One of these days, I was sitting on a couch, deeply engrossed in a video of one of the talks by Andreas Antonopoulos. He was talking a lot in support of Bitcoin, and he couldn’t hide his excitement and used a few flowery words to describe the future of worlds with Bitcoin.

What I didn’t notice was that my father was observing both Andreas and myself. His reaction after the video ended was, “I’ve been hearing about this bitcoin. To me, this video is nothing but a marketing of a product”.

I reacted rather snappily, “whose product do you think it is?”

He said “maybe his, or he may be working for the maker of this product”.

I reacted with a sense of pride as if I was Satoshi himself, “nobody owns the Bitcoin, dad. There’s no company that made it.”

Well, the interesting conversation went on for the next one and half hours.
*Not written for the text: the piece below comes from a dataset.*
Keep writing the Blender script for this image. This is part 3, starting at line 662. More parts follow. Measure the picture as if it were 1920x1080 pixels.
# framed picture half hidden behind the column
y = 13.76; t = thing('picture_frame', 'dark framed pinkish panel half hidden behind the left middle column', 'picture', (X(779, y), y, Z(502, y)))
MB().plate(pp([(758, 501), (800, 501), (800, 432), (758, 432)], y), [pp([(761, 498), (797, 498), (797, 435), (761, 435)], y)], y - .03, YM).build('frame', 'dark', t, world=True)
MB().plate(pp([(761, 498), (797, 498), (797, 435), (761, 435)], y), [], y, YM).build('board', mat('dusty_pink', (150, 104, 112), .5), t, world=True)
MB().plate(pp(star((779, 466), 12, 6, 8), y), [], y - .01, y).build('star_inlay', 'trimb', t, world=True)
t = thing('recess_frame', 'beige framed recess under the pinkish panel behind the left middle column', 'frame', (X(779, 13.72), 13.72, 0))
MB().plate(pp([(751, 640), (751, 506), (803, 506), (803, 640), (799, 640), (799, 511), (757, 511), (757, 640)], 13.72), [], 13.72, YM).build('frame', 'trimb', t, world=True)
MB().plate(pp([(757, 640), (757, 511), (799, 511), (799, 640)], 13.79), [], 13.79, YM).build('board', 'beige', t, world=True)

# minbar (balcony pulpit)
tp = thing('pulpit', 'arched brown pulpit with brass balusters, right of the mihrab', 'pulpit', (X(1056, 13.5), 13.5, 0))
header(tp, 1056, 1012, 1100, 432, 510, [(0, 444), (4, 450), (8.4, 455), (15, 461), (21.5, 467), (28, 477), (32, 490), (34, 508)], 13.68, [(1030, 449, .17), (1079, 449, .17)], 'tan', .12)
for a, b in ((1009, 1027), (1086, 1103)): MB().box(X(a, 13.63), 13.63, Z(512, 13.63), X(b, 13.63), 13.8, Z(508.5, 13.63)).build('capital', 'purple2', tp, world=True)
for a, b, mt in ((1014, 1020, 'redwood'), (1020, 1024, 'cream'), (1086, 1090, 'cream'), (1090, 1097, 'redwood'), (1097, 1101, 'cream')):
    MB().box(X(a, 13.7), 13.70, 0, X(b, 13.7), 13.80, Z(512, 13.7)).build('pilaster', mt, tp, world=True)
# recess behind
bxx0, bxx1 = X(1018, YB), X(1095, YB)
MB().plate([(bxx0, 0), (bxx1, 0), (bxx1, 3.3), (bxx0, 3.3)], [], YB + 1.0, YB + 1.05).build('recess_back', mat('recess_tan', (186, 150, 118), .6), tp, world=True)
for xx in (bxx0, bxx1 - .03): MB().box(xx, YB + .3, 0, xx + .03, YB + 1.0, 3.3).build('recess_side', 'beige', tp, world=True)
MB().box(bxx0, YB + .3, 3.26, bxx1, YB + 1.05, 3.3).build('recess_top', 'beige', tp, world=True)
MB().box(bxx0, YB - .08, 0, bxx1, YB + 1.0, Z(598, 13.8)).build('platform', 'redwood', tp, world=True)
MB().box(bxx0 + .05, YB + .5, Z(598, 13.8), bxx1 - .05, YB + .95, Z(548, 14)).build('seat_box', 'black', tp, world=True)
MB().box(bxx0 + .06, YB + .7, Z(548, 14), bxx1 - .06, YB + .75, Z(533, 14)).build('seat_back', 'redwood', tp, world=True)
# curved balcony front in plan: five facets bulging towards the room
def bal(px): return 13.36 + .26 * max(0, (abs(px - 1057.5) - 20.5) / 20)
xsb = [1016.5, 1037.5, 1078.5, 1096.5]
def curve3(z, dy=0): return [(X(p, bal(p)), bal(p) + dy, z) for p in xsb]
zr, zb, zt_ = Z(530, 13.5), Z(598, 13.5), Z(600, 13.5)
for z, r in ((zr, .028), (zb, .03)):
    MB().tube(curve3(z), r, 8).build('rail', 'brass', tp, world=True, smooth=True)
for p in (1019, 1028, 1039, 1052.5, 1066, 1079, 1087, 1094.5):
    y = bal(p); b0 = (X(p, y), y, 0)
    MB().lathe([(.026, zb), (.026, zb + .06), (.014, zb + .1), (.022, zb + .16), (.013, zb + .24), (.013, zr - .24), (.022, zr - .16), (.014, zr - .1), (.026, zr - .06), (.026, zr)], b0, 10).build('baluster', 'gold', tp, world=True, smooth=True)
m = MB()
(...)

I realized he’s still quite open-minded for a 70 years old person who has seen the world largely to be unfair. But he’s also open to the fact that one can never make the world perfectly ‘fair’.

A lot my father’s statements actually made a lot of sense, such as his confidence in saying that 'speculation won’t work for long if there’s no utility'. I had to give him examples like El Salvador. I shared my opinions on governments and corporate companies being the major hurdle to turn bitcoin’s utility. And so on. But the most complex question was, "Imagine Bitcoin is still fully accepted and adopted, what happens once there is no fiat money, and only Bitcoin? How do we set the value of this new currency and what do we set it against?" I had to say I would come back on this.

Nature is very transparent. It keeps changing in front of our eyes. Just because we do not know the change, (or we do not see the change or understand the change) doesn’t mean we can keep the change from happening. The change waits for nobody. Those who realize this in an experiential way, would join the flow with less friction. I would like to be one of them.

If I have to describe human life in a simple statement — it is all about the 1% of leaders/creators and 99% of the followers/consumers. This is, in a way, a terrible perspective because it is too demotivating and too simplistic to be acceptable for us who strive on complexities and self-made complications. But the positive side of it is that one has the choice. I am trying to exercise that choice.

Today, we are reminded of the basics of nature -- adapt or disrupt, but there is no third choice. Either adapting or disrupting, the one who does this consciously will have a life of less friction and I am making my baby steps towards this ease.